Si tratta di limiti oggettivi all’azione diplomatica, da tenere presenti, ma che non devono minimamente frenare la ricerca di ogni spiraglio idoneo ad abbassare la tensione e impostare una trattativa credibile. Occorre determinazione e tenacia per spegnere i troppi focolai di guerra, ora accesi anche là dove non li avremmo immaginati dopo decenni di pace. L’esperienza diplomatica fornisce più di un metodo, a cominciare da quello dei piccoli passi, delle graduali “misure di costruzione della fiducia” (confidence building measures), delle pause umanitarie: primi gradini sui quali tentare la salita verso i piani più alti della tregua, della pace, della riconciliazione.
Quei piccoli avanzamenti, spesso laboriosi, impegnativi, non scontati ma ineludibili, possono essere favoriti dallo strumento della deterrenza. Le parti possono essere spinte a una certa disponibilità alla trattativa, o a una minore aggressività, facendo leva sulla loro consapevolezza degli eventuali contraccolpi da mettere in conto. Requisito necessario è che i meccanismi di deterrenza, anche militari, siano credibili, devono essere finalizzati non a minacciare, ma al contrario a evitare minacce. La dottrina della deterrenza ha funzionato in passato, negli anni della guerra fredda, sarebbe un errore archiviarla oggi.

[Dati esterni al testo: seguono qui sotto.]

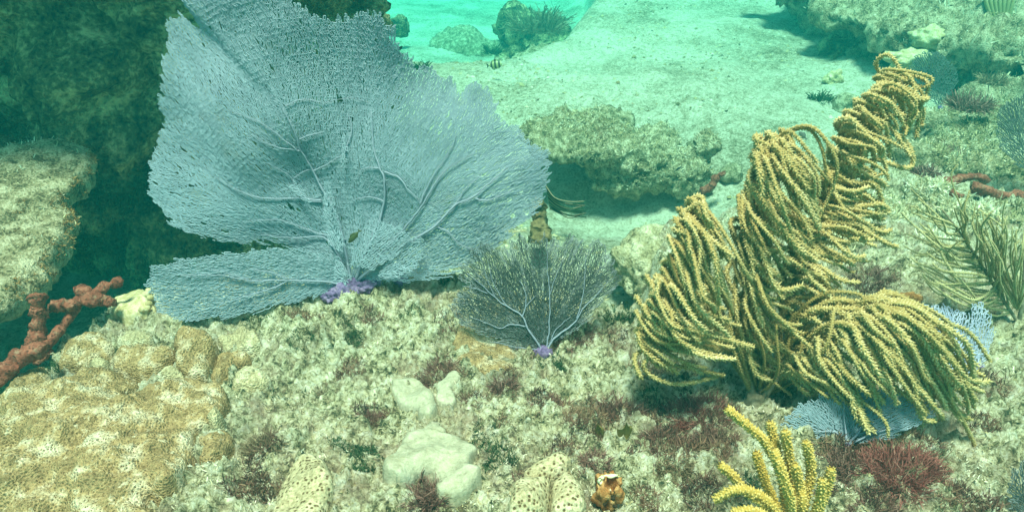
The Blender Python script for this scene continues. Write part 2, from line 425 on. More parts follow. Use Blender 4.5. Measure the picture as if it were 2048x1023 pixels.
def z_reef(x, y, fine=False):
    xs = x + 0.03 * fbm2(x, y, 6, 2, 31); ys = y + 0.03 * fbm2(x, y, 6, 2, 47)
    d = poly_sdf(xs, ys, REEF_POLY)
    edge = sstep(-0.10, 0.06, d)
    top = 0.0 + 0.03 * sstep(1.7, 1.2, y) - 0.07 * sstep(1.3, 2.0, y) * sstep(0.3, 0.8, x)
    top = top + bumpg(x, y, 150, 960, 0.03, 0.28, 0.20, 0.035)
    top = top + bumpg(x, y, 1880, 420, 0.0, 0.30, 0.16, 0.07) + bumpg(x, y, 1900, 560, 0.0, 0.35, 0.10, 0.06)
    top = top + bumpg(x, y, 1310, 500, -0.08, 0.10, 0.12, 0.05)
    top = top - bumpg(x, y, 1960, 700, 0.0, 0.3, 0.08, 0.05)
    top = top - 0.16 * sstep(0.10, 0.4, x) * np.exp(-((d) / 0.10) ** 2) * sstep(1.6, 1.9, y)
    top = top + 0.030 * fbm2(x, y, 3.2, 3, 5) + 0.016 * fbm2(x, y, 13, 2, 9)
    z = top * edge + (1 - edge) * (-0.75)
    if fine:
        f1, f2 = worley2(x + 0.01 * fbm2(x, y, 30, 2, 3), y + 0.01 * fbm2(x, y, 30, 2, 4), 30, 3)
        z = z + 0.018 * (0.55 - f1) * (0.6 + 0.6 * sstep(-0.4, 0.5, fbm2(x, y, 5, 2, 78)))
        f1, f2 = worley2(x, y, 75, 8)
        m = sstep(-0.5, 0.6, fbm2(x, y, 7, 2, 77))
        z = z + 0.011 * (0.5 - f1) * (0.5 + m) + 0.015 * fbm2(x, y, 48, 3, 21, 0.65)
    return z
def H(x, y): return np.maximum(z_reef(x, y), z_sand(x, y))
def ground(px, py):
    a, b = slope(px, py)
    y = np.geomspace(0.45, 14, 900)
    g = CAMZ + b * y - H(a * y, y)
    k = np.argmax(g < 0)
    if g[k] >= 0: k = len(y) - 1
    k = max(k, 1)
    t = g[k - 1] / (g[k - 1] - g[k] + 1e-9)
    yy = y[k - 1] + t * (y[k] - y[k - 1])
    return np.array([a * yy, yy, CAMZ + b * yy])
def Hs(p): return float(H(np.array([p[0]]), np.array([p[1]]))[0])

def grid_mesh(name, xs, ys, zf, jitter=0.0, keep=None):
    X, Y = np.meshgrid(xs, ys)
    Z = zf(X, Y)
    V = np.stack([X, Y, Z], -1).reshape(-1, 3)
    if jitter:
        V[:, 0] += jitter * vn3(V * 38, 61); V[:, 1] += jitter * vn3(V * 38, 62)
    nx, ny = len(xs), len(ys)
    i = np.arange(ny - 1)[:, None] * nx + np.arange(nx - 1)[None]
    Q = np.stack([i, i + 1, i + nx + 1, i + nx], -1).reshape(-1, 4)
    if keep is not None:
        k = keep(X, Y, Z).ravel()
        Q = Q[k[Q].any(1)]
        used = np.zeros(len(V), bool); used[Q.ravel()] = True
        idx = np.cumsum(used) - 1
        V = V[used]; Q = idx[Q]
    return mesh_np(name, V, Q)

# reef top
xs = np.concatenate([np.arange(-1.45, 1.75, 0.0042), np.arange(1.75, 3.2, 0.011)])
ys = np.concatenate([np.arange(0.42, 1.62, 0.0042), np.arange(1.62, 2.75, 0.009)])
me = grid_mesh("reef_terrain", xs, ys, lambda x, y: z_reef(x, y, True), 0.004,
               keep=lambda x, y, z: (z > z_sand(x, y) - 0.06) & (np.abs(x) < 0.55 + y * 1.05))
tag(link("reef_terrain", me, M['reef']), "pale rocky reef top covered in short algae turf", None, kind="structure")
# sand floor reaching far beyond the view
xs = np.concatenate([-np.geomspace(60, 3.2, 40), np.arange(-3.1, 4.6, 0.036), np.geomspace(4.7, 60, 40)])
ys = np.concatenate([np.arange(0.3, 1.4, 0.1), np.arange(1.4, 4.6, 0.025), np.arange(4.6, 10, 0.06), np.geomspace(10.1, 70, 40)])
me = grid_mesh("sand_floor", xs, ys, lambda x, y: z_sand(x, y) + 0.011 * fbm2(x, y, 16, 3, 40))
tag(link("sand_floor", me, M['sand']), "pale sandy sea floor sloping away behind the reef", None, kind="structure")

# water around everything
hz = MB()
x0, x1, y0, y1, z0, z1 = -70, 70, -8, 78, -3.2, 2.0
hz.add([(x0, y0, z0), (x1, y0, z0), (x1, y1, z0), (x0, y1, z0), (x0, y0, z1), (x1, y0, z1), (x1, y1, z1), (x0, y1, z1)],
       [(3, 2, 1, 0), (4, 5, 6, 7), (0, 1, 5, 4), (1, 2, 6, 5), (2, 3, 7, 6), (3, 0, 4, 7)])
hm = bpy.data.materials.new("sea_water_haze"); hm.use_nodes = True
hm.node_tree.nodes.clear()
pv = hm.node_tree.nodes.new("ShaderNodeVolumePrincipled"); ho = hm.node_tree.nodes.new("ShaderNodeOutputMaterial")
pv.inputs["Color"].default_value = (0.01, 0.185, 0.185, 1)
pv.inputs["Absorption Color"].default_value = (0.0, 0.94, 0.90, 1)
pv.inputs["Density"].default_value = 0.19
pv.inputs["Anisotropy"].default_value = 0.2
hm.node_tree.links.new(pv.outputs[0], ho.inputs["Volume"])
tag(link("haze", hz.mesh("haze"), hm), "turquoise haze of the sea water", None, kind="stuff")

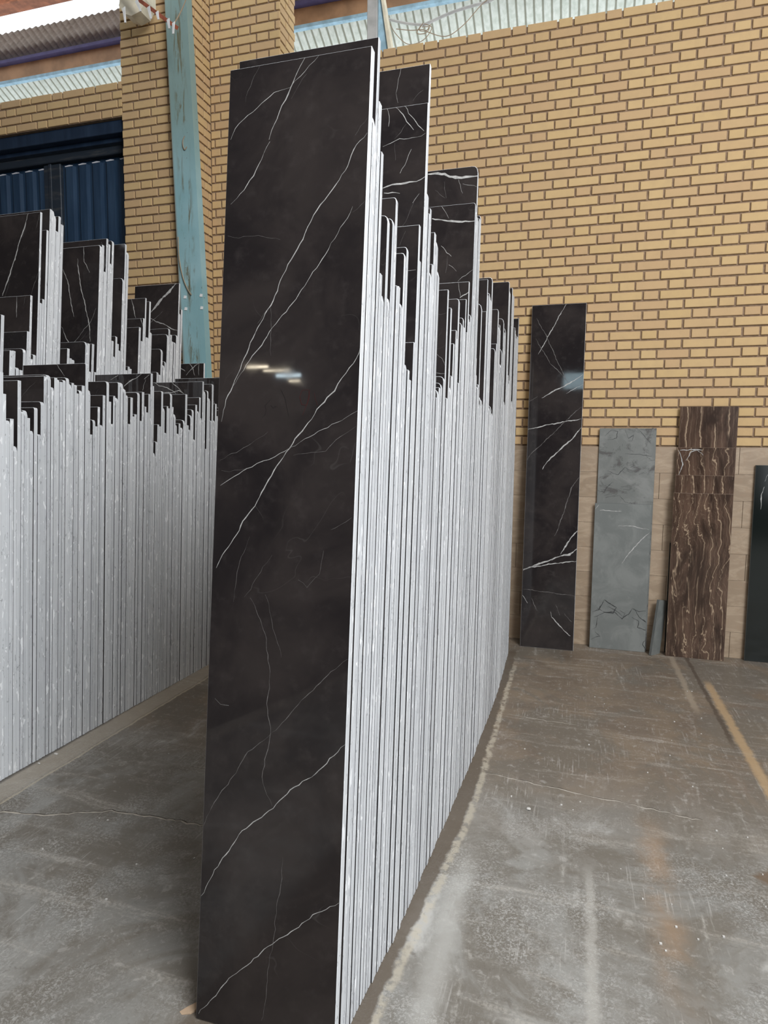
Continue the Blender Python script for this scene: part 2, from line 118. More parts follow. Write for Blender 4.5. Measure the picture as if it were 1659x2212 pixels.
LABELS={'A0':('foremost tall polished dark marble slab with long white diagonal veins, facing the camera', 'foremost veined slab'),
'A1':('short pale slab edge squeezed between the foremost slab and the tallest slab', 'short edge before the tallest slab'),
'A2':('tallest dark slab of the central row, its top showing just behind the foremost slab', 'tallest slab'),
'A3':('slab with pale edge right against the tallest slab, first step down on its right', 'first step right of the tallest slab'),
'A4':('slab with pale edge two steps down to the right of the tallest slab', 'second step right of the tallest slab'),
'A7':('dark slab whose lone pale edge stands first in the notch right of the tallest', 'lone edge in the first notch'),
'A9':("slab edge just left of its slightly taller neighbour inside the central row's first notch", 'lower of the twin edges in the first notch'),
'A10':('highest pale slab edge standing inside the first notch of the central row', 'highest edge of the first notch'),
'A14':("slab edge slightly lower and left of the narrow edge in the notch's middle", 'left edge in the middle of the first notch'),
'A15':('narrow slab edge in the middle of the notch, left of the rounded-corner dark slab', 'narrow edge in the middle of the first notch'),
'A16':('first low slab edge with a broken top at the bottom of the first notch', 'broken-topped edge at the bottom of the notch'),
'A19':('low dark slab with chipped white top at the bottom right of the first notch', 'low chipped slab at the notch bottom'),
'A20':('dark slab with rounded top corner standing left of the second highest group', 'rounded slab left of the second highest group'),
'A22':("heavily white-veined dark slab facing the camera, in front of the second highest group's top slab", 'heavily veined slab'),
'A23':('tallest slab of the second highest group, its dark top against the yellow brick wall', "second highest group's tallest slab"),
'A24':("slab with pale edge directly right of the second highest group's tall pair", 'first step right of the second group'),
'A26':('slab edge on the second step down to the right of the second highest group', 'second step right of the second group'),
'A29':('slender slab edge on the third step down right of the second highest group', 'third step right of the second group'),
'A30':('slab edge on the fourth step down right of the second highest group', 'fourth step right of the second group'),
'A38':('dark slab with wide face and rounded corner, left of the mid-row cluster', 'wide slab left of the mid-row cluster'),
'A46':('slab with pale rounded edge and chipped corner in the mid-row cluster', 'chipped slab of the mid-row cluster'),
'A51':('rounded-corner slab in the mid-row cluster right of the chipped one', 'rounded slab of the mid-row cluster'),
'A54':('highest slab of the mid-row cluster, a broad white vein meeting its curved top corner', 'highest slab of the mid-row cluster'),
'A58':('dark slab crossed by one broad level white vein, before the third highest slab', 'level-veined slab'),
'A60':('slab crossed near its top by a thick white vein, standing against the brick wall', 'thick-veined slab'),
'A64':('narrow slab edge standing right behind the thick-veined slab', 'narrow edge behind the thick-veined slab'),
'A69':('rounded dark slab low in the far part of the row, right of the thick-veined slabs', 'low rounded slab of the far part'),
'A76':('left slab of the far trio, against the brick wall right of the thick-veined slabs', 'left slab of the far trio'),
'A82':('middle and highest slab of the far trio, against the brick wall', 'middle slab of the far trio'),
'A91':("low slab with sharp top corner in front of the far trio's right slab", 'low sharp slab of the far trio'),
'A107':('right and widest-looking slab of the far trio, near the far end of the central row', 'right slab of the far trio'),
'A116':('narrow slab one step down at the right of the far trio', 'narrow slab right of the far trio'),
'A139':('last dark slab at the far end of the central row, closest to the brick wall', 'last slab'),
'B0':('slab edge at the very left margin of the photo, start of the low left row', "left row's marginal slab"),
'B5':('pale slab edge standing alone between two dark notches near the left margin', "left row's lone edge between two notches"),
'B11':('low slab edge immediately left of the first high group in the left row', "left row's low edge before the first group"),
'B13':("dark veined slab at the left end of the left row's first high group", "left row's veined slab"),
'B14':('slab edge just right of the veined slab at the start of the first high group', "left row's edge next to the veined slab"),
'B19':("slab edge mid-way in the left row's first high group, on its second bump", "left row's second bump"),
'B25':("slab edge ending the left row's first high group, left of the highest slab", "left row's first group end"),
'B27':('highest slab of the left row, its dark face spanning behind the first high group', "left row's highest slab"),
'B32':("slab with chipped white corner in the notch right of the left row's highest slab", "left row's chipped slab"),
'B35':("narrow tall slab edge right of the left row's highest slab", "left row's narrow tall edge"),
'B40':('left one of two equally high slab edges right of the narrow tall edge', "left row's twin edges"),
'B45':('slab edge standing alone between two notches right of the twin high edges', "left row's lone middle edge"),
'B48':('slab edge before the slanting-veined slab, first of two equally high ones', "left row's third pair"),
'B54':('slab with slanting white veins on its dark face in the middle of the left row', "left row's slanting-veined slab"),
'B56':('lowest slab edge of the left row, at the foot of the deep dark notch', "left row's lowest edge"),
'B60':('slab edge rising right after the deep notch of the left row', "left row's edge after the deep notch"),
'B65':('slab edge second peak right of the deep notch of the left row', "left row's second peak after the notch"),
'B73':('slab with wide plain black face standing in the right half of the left row', "left row's plain black slab"),
'B83':("slab with branching white veins across its dark face near the left row's right end", "left row's branching-veined slab"),
'B86':('slab edge just right of the deep narrow slot beside the branching-veined slab', "left row's edge by the narrow slot"),
'B89':('tall slab edge near the right end of the left row, beside the foremost central slab', "left row's tall end edge"),
'B96':('far plain dark slab whose top runs behind the right end of the left row', "left row's far dark slab"),
'C0':('tall pale slab edge at the left margin behind the left row', "rear row's marginal slab"),
'C1':('left one of two level slab tops low near the left margin of the rear row', "rear row's level pair"),
'C5':('slab edge at the foot of the steps left of the brownish dark slab', "rear row's first step"),
'C6':('slab edge one step below and left of the brownish dark slab', "rear row's second step"),
'C7':('brownish dark slab with pale edge in front of the tallest far-left slab', "rear row's brownish slab"),
'C10':('large dark slab with one long slanting white vein, in front of the blue gate', "rear row's large veined slab"),
'C13':('slab edge just right of the large dark slab before the blue gate', "rear row's edge beside the large slab"),
'C14':('tallest slab of the rear left row, its top strip showing behind the large veined slab', "rear row's tallest slab"),
'C18':('slab edge right of the dark gap in the tallest rear left group', "rear row's edge right of the gap"),
'C19':('rightmost slab edge of the tallest rear left group before the blue gate', "rear row's group end"),
'C20':('low slab edge at the foot of the wavy-veined slab, left of the small notch', "rear row's low edge"),
'C23':('slab edge rising before the right part of the wide wavy-veined slab', "rear row's rising edge"),
'C28':('wide dark slab with two long wavy white veins, in front of the blue gate', "rear row's wavy-veined slab"),
'C31':('grey-topped slab peeping over the wide dark slab with wavy veins', "rear row's grey-topped slab"),
'C34':('short pale slab top peeping right behind the grey-topped slab', "rear row's peeping slab"),
'C37':('pointed slab edge low between the two plain dark slabs by the brick pier', "rear row's low pointed edge"),
'C40':('dark slab lower in front of the plain dark slab by the brick pier', "rear row's lower plain slab"),
'C41':("plain dark slab standing in front of the brick pier's left edge", "rear row's plain slab"),
'C42':("slab edge one step down beside the brick pier's left edge", "rear row's step at the pier"),
'C46':('slab with broken pointed top corner below the small dark slab', "rear row's broken slab"),
'C49':('small dark slab with short white vein in front of the brick pier', "rear row's small dark slab"),
'C52':('narrow slab edge just right of the small dark slab by the brick pier', "rear row's narrow edge"),
'C56':("slab with broken curved top corner low in front of the teal column's left side", "rear row's curved broken slab"),
'C60':('slab edge highest of the three before the thick-veined slab by the teal column', "rear row's highest of three"),
'C65':('greyish slab with one thick white diagonal vein, leaning by the teal column', "rear row's diagonal-veined slab"),
'C67':('last pale slab edge beside the teal column, one step down from the diagonal-veined slab', "rear row's column-side edge"),
'C68':('far short slab with crossing white veins at the foot of the teal column', "rear row's far short slab")}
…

Certo, ogni appello o giusto incoraggiamento alla diplomazia non può prescindere dal contesto di un ordine internazionale condiviso. Al momento, il mondo soffre di un evidente deficit di condivisione di obiettivi e di regole. C’è stato un ordine, per quanto imperfetto, o se non altro un equilibrio, sino alla caduta del muro di Berlino. Poi è subentrata la credenza illusoria di un altro ordine, che tale non era, perché percepito come unilaterale, dettato da un unico attore (Usa) e imposto a una platea di spettatori senza voce. La diplomazia dei prossimi anni deve senz’altro avere in agenda la ricomposizione di un ordine globale condiviso, inclusivo, nell’interesse comune, con spazi assicurati alle sfide planetarie, a cominciare dal mantenimento della pace, che riguardano l’intera comunità internazionale. Il compito è enorme, occorrono le migliori energie e molta lungimiranza, anche per non sacrificare valori di fondo, un tempo già faticosamente concordati. Quei valori non possono essere archiviati come strumenti di parte, dato che appartengono, o dovrebbero appartenere, al patrimonio comune dell’umanità: le fondamenta delle Nazioni Unite e di un multilateralismo efficace nelle sue varie espressioni (per tutte, si ricordi l’Atto finale di Helsinki) vanno preservate con ogni attenzione, per disegnare un nuovo orizzonte più rassicurante per il mondo in affanno.